Tennessee is not the only jurisdiction initiating teacher training on Common Core. This past June, the California Office to Reform Education assembled teachers and administrators from its eight member school districts, divided by grade and subject, over two-and-a-half days to study then formulate their own “performance assessment tasks.” CORE’s Summer Design Institute assignments called on teachers’ creativity and skill as teams crafted word problems to measure student knowledge on equivalent fractions, for example. Designing the assessments gauges teacher knowledge, sparks the notion that students need to be task oriented in order to problem solve, and encourages teachers to adjust learning to meet student needs that performance assessments reveal. Performance assessments created at the Summer Institute will debut in classrooms this fall, while California’s new math curriculum will premiere in November 2013.

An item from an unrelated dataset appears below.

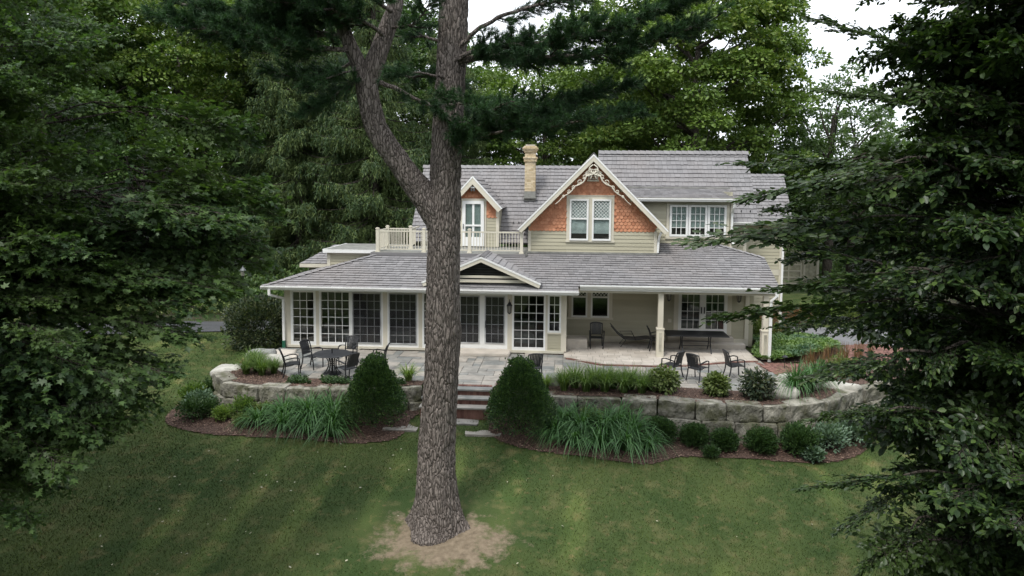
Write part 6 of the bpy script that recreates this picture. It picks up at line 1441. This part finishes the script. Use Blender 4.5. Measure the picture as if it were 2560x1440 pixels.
def tree(name, loc, me, cen, mat, label, sc=1., rz=0, H=9, trad=.3, group=None, nlimb=14):
    z = float(ground_z(loc[0], loc[1])); t = empty(name, (loc[0], loc[1], z), rz, label, 'tree', group); s = sc if hasattr(sc, '__len__') else (sc, sc, sc)
    key = me.name+mat.name
    m2 = TM.get(key)
    if m2 is None: m2 = me.copy(); m2.materials.clear(); m2.materials.append(mat); TM[key] = m2
    o = bpy.data.objects.new('crown', m2); COL.objects.link(o); o.parent = t; o.location = (0, 0, H); o.scale = s
    mb = MB(); top = H+s[2]*2.5; mb.tube([(0, 0, -.3), (.1, 0, H*.4), (-.1, .1, H*.8), (0, 0, top)], [trad*1.2, trad, trad*.75, trad*.2], 9); mb.build('trunk', bark, t, smooth=True)
    mb = MB()
    for c in cen[::max(1, len(cen)//nlimb)]:
        e = np.array([c[0]*s[0], c[1]*s[1], H+c[2]*s[2]-.3]); b = np.array([0, 0, max(H*.45, e[2]-3.2)]); m_ = (b+e)/2+np.array([0, 0, -.3]); mb.tube([b, m_, e], [trad*.35, trad*.22, .03], 5)
    mb.build('limb', bark, t, kind='stuff'); return t
TM = {}
dA, cA = decid_mesh(150, 260, .24, 1); dB, cB = decid_mesh(120, 300, .26, 2, crown=(5.2, 5.2, 7.5)); dC, cC = decid_mesh(70, 130, .30, 3, crown=(5, 5, 6), clump=1.0)
dBig, cBig = decid_mesh(270, 360, .26, 9, crown=(7.3, 6.2, 8.8), clump=1.3, flat=.62)
tree('maple_tree', (8.6, 48), dBig, cBig, maple_big, 'big bright yellow-green maple rising behind the higher roof ridge', 1.0, 0, 13.5, .45, nlimb=30)
gF = 'trees of the wood behind the house'
spec = [  # name, x, y, mesh, mat, scale, H, rz
 ('maple_tree', -1.5, 54, 0, maple_far, .95, 10.5, 1, 'yellow-green maple behind the chimney'),
 ('maple_tree', 3.2, 60, 1, maple_dark, 1.0, 9.5, 2, 'dark maple between the chimney and the big bright maple'),
 ('ash_tree', 18.6, 51, 2, airy, .8, 10.5, .5, 'airy blue-green ash on the open-sky side of the big maple'),
 ('ash_tree', 23, 58, 2, airy, .95, 9, 4, 'airy ash seen through the elm leaves'),
 ('maple_tree', 14.8, 52, 1, maple_dark, .75, 6.5, 3, 'dark green maple above the rear wing roof'),
 ('maple_tree', 29, 60, 0, maple_dark, .9, 7, 5, 'dark maple behind the garage'),
 ('maple_tree', 36, 56, 1, maple_dark, 1.0, 7, 1.5, 'dark maple farthest behind the elm'),
 ('maple_tree', -26, 46, 0, maple_far, 1.05, 15.5, 3, 'tall sunlit maple beyond the driveway'),
 ('maple_tree', -31, 40, 1, maple_dark, 1.1, 11.5, .3, 'dark maple on the outer side of the driveway'),
 ('maple_tree', -38, 47, 0, maple_dark, 1.2, 14, 5, 'broad dark maple deep in the wood'),
 ('maple_tree', -20, 53, 1, maple_dark, 1.1, 13.5, 4, 'dark maple rising behind the spruces'),
 ('maple_tree', -25, 40, 2, maple_dark, .75, 6.5, 2, 'small light-leaved maple beside the driveway'),
 ('maple_tree', -10, 62, 0, maple_dark, 1.1, 12, 2, 'dark maple in the gap beside the forked pine limb'),
 ('maple_tree', -46, 38, 1, maple_dark, 1.2, 12, 1, 'dark maple at the outer edge of the wood'),
 ('maple_tree', -36, 33, 0, maple_dark, .9, 7, 2.2, 'low dark maple across the driveway from the lawn'),
 ('maple_tree', -29, 36, 2, maple_dark, .8, 4.5, 5.2, 'young maple hanging low over the driveway'),
 ('maple_tree', 9, 62, 1, maple_dark, 1.15, 9, 4.4, 'dark maple closing the wood behind the big maple'),
 ('maple_tree', -31, 59, 0, maple_far, 1.3, 14.5, 2.6, 'tall yellow-green maple filling the gap behind the sunlit maple'),
 ('maple_tree', -16, 62, 1, maple_dark, 1.25, 14, .9, 'high dark maple in the depth behind the spruces')]
for nm, x, y, k, mt, s, H, rz, lb in spec: tree(nm, (x, y), (dA, dB, dC)[k], (cA, cB, cC)[k], mt, lb, s, rz, H, .3, gF)
# a dead branch with red leaves on the big maple's edge is a few pixels only
V, F_, r = leaves(np.array([11.0, 42.5, 9.6])+NR.randn(60, 3)*np.array([.35, .3, .4]), rnd_dirs(60), rnd_dirs(60), .2, *RHOMB)
tree('maple_tree', (-15.6, 11.5), dA, cA, maple_dark, 'unseen dark maple added beside the near maple to shade the lawn', .9, 1, 7.5, .3)  # out of view, added to cast shade on the lawn corner
tree('elm_tree', (12.2, 9.5), dB, cB, maple_dark, 'unseen second elm added beside the near elm to shade it and the lawn', .85, 2, 7.5, .3)  # out of view, added to darken the near boughs and lawn edge
# spruces
def spruce_mesh(H, Rm, seed):
    st = NR.get_state(); NR.seed(seed); P0, DR, LN, RN, tws = [], [], [], [], MB(); z = 1.0
    while z < H-.4:
        f = 1-z/H; rr_ = Rm*(f**.75)*(1 if z > 3 else .8)
        for k in range(6):
            a = NR.rand()*2*PI; L = rr_*NR.uniform(.75, 1.12); n = 7; s = np.linspace(0, 1, n); dz = -.42*L*s+.30*L*s**2.6
            C = np.stack([np.cos(a+.1*s)*L*s, np.sin(a+.1*s)*L*s, z+dz+NR.uniform(-.15, .15)], -1)
            if L > .8: tws.tube([tuple(c) for c in C], list(np.linspace(.05, .01, n)), 4, cap=False)
            m_ = int(L*20)+3; u = .12+.88*NR.rand(m_); i = np.minimum((u*(n-1)).astype(int), n-2); w = (u*(n-1)-i)[:, None]; b = C[i]*(1-w)+C[i+1]*w
            out = np.array([math.cos(a), math.sin(a), 0]); sd = np.array([-math.sin(a), math.cos(a), 0])*np.where(NR.rand(m_) > .5, 1, -1)[:, None]
            lat = (1-u*.6)[:, None]*NR.uniform(.05, .75, (m_, 1))*min(1, L/2.5); b = b+sd*lat+np.array([0, 0, -1])*lat*.15; hang = NR.uniform(.35, 1.0, m_)*(.45+.55*min(1, L/3))
            P0.append(b); DR.append(np.array([0, 0, -1.])+out*.32+sd*.22+NR.randn(m_, 3)*.10); LN.append(hang); RN.append(np.clip(.15+.55*u+.3*NR.rand(m_), 0, .999))
        z += .50*(1+.3*NR.rand())
    P0, DR, LN, RN = np.concatenate(P0), nrm(np.concatenate(DR)), np.concatenate(LN), np.concatenate(RN)
    # each hanging branchlet: a limp main strip with short side sprigs
    n = len(P0); sg = 5; parts = []
    pts = [P0+DR*LN[:, None]*t+np.array([0, 0, -.1])*(t**2) for t in np.linspace(0, 1, sg+1)]
    for j in range(sg):
        a, b = pts[j], pts[j+1]
        for q in range(2):
            dirv = nrm((b-a)/np.linalg.norm(b-a, axis=1, keepdims=True)+NR.randn(n, 3)*.55); w = .035*(1.15-.12*j); sdv = nrm(np.cross(dirv, NR.randn(n, 3)))*w; L_ = (LN/sg*1.7)[:, None]
            V = np.stack([a-sdv*.6, a+sdv*.6, a+dirv*L_*.55+sdv, a+dirv*L_], 1).reshape(-1, 3); F_ = (np.array([(0, 1, 2), (0, 2, 3)])[None]+(np.arange(n)*4)[:, None, None]).reshape(-1, 3); parts.append((V, F_, np.repeat(np.clip(RN+.1*NR.randn(n), 0, .999), 2)))
    V, F_, r = cat(parts); NR.set_state(st); o = np_mesh('crown', V, F_, spruce_m, r); me = o.data; bpy.data.objects.remove(o); print('spruce', len(F_))
    o = tws.build('limbs', bark); tm = o.data; bpy.data.objects.remove(o); return me, tm
sA = spruce_mesh(26, 5.0, 5); sB = spruce_mesh(22, 4.2, 6)
for i, (x, y, k, s, rz, lb) in enumerate([(-12.0, 43.5, 0, 1.0, 0, 'tall drooping spruce nearest the house, behind the balcony railing'), (-17.4, 45, 0, 1.05, 2, 'tall drooping spruce in the middle of the group beyond the lean-to roof'), (-8.0, 49, 1, 1.0, 4, 'dark spruce behind the forked limb of the pine'), (-22.3, 50, 1, 1.12, 1, 'spruce half hidden by the maples beyond the lamp post'), (-14.6, 50.5, 0, 1.0, 3.3, 'spruce in the second row between the two tall ones')]):
    t = empty('spruce_tree', (x, y, float(ground_z(x, y))-.3), rz, lb, 'tree', 'drooping spruces behind the house'); t.scale = (s, s, s)
    for nm, me in (('crown', (sA, sB)[k][0]), ('limbs', (sA, sB)[k][1])): o = bpy.data.objects.new(nm, me); COL.objects.link(o); o.parent = t
    bpy.data.objects[o.name]['kind'] = 'stuff'
    mb = MB(); mb.tube([(0, 0, 0), (0, 0, 12), (0, 0, 24 if k == 0 else 20)], [.35, .25, .05], 8); mb.build('trunk', bark, t)
# understorey and the far wood
def mass(name, boxes, n, size, mat, label):
    P = []
    for x0, x1, y0, y1, z0, z1, w in boxes:
        m_ = int(n*w); x = NR.uniform(x0, x1, m_); y = NR.uniform(y0, y1, m_); h = np.array([mnoise.noise(Vector((a*.22, b*.22, 1.7))) for a, b in zip(x, y)])
        top = z0+(z1-z0)*(.62+.6*h); z = z0+(top-z0)*NR.rand(m_)**.6; P.append(np.stack([x, y, z], -1))
    P = np.concatenate(P); V, F_, r = leaves(P, rnd_dirs(len(P))+np.array([0, 0, -.3]), rnd_dirs(len(P))+np.array([0, -.3, .9]), NR.uniform(.7, 1.3, len(P))*size, *RHOMB)
    return tag(np_mesh(name, V, F_, mat, r, kind='stuff'), label, 'wood')
mass('far_woods', [(-80, 70, 74, 84, -3, 13, 1.0)], 42000, 1.1, woods_m, 'dark far wood closing the view behind all the trees')
mass('far_woods', [(-85, -18, 66, 73, 6, 25, 1.0)], 22000, .9, woods_m, 'taller dark wood behind the spruces and the sunlit maple')
mass('far_woods', [(-75, -40, 30, 72, -1, 14, 1.0), (42, 75, 34, 74, -2, 13, .8)], 16000, 1.0, woods_m, 'dark wood at both far ends of the view')
mass('far_woods', [(-70, 70, -38, -24, -4, 21, 1.2), (-48, -34, -30, 20, -3, 20, .5), (30, 42, -30, 24, -3, 20, .5)], 12000, 1.9, woods_m, 'unseen dark wood added on the camera side to block low skylight, mirrored in the windows')  # out of view, put in to keep low sky light off the porch
mass('undergrowth', [(-50, -14, 35.5, 40, -.4, 1.6, .45), (-44, -13, 40, 44, -.4, 3.0, .35), (-13, 9, 42, 46, -.1, 4.5, .2)], 38000, .21, maple_dark, 'leafy undergrowth along the far side of the driveway')
mass('undergrowth', [(13.5, 20, 36.5, 39, -.4, 1.1, .5), (17, 26, 24.5, 30, -.6, 1.6, .6), (22.6, 30, 61, 66, -3, 1.5, .5), (14.5, 30, 44, 47, -1.2, .6, .0), (24, 36, 40, 50, -.8, 3.0, .5)], 13000, .22, maple_dark, 'hedge-like greenery beside the garage')
mass('edge_plants', [(-30, -14, 34.2, 35.6, -.3, .75, 1.)], 7000, .12, rhodo, 'yellow-green low plants along the driveway edge')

Collaboration among districts is a small-scale version of CORE’s vision to tap, through partnerships, the expertise of other states that are further along with their Common Core preparation. Such partnerships enable jurisdictions to share resources, ameliorating some of the budgetary constraints that might otherwise impede the effective preparation of teachers for the new standards. CORE plans to make a collective library of performance assessments available online.

Ultimately, it will be up to school leaders to transform the way teachers teach. An atmosphere of collegial collaboration, coupled with professional evaluation and feedback, will help teachers develop the skill and mindset to teach all kids to a new standard.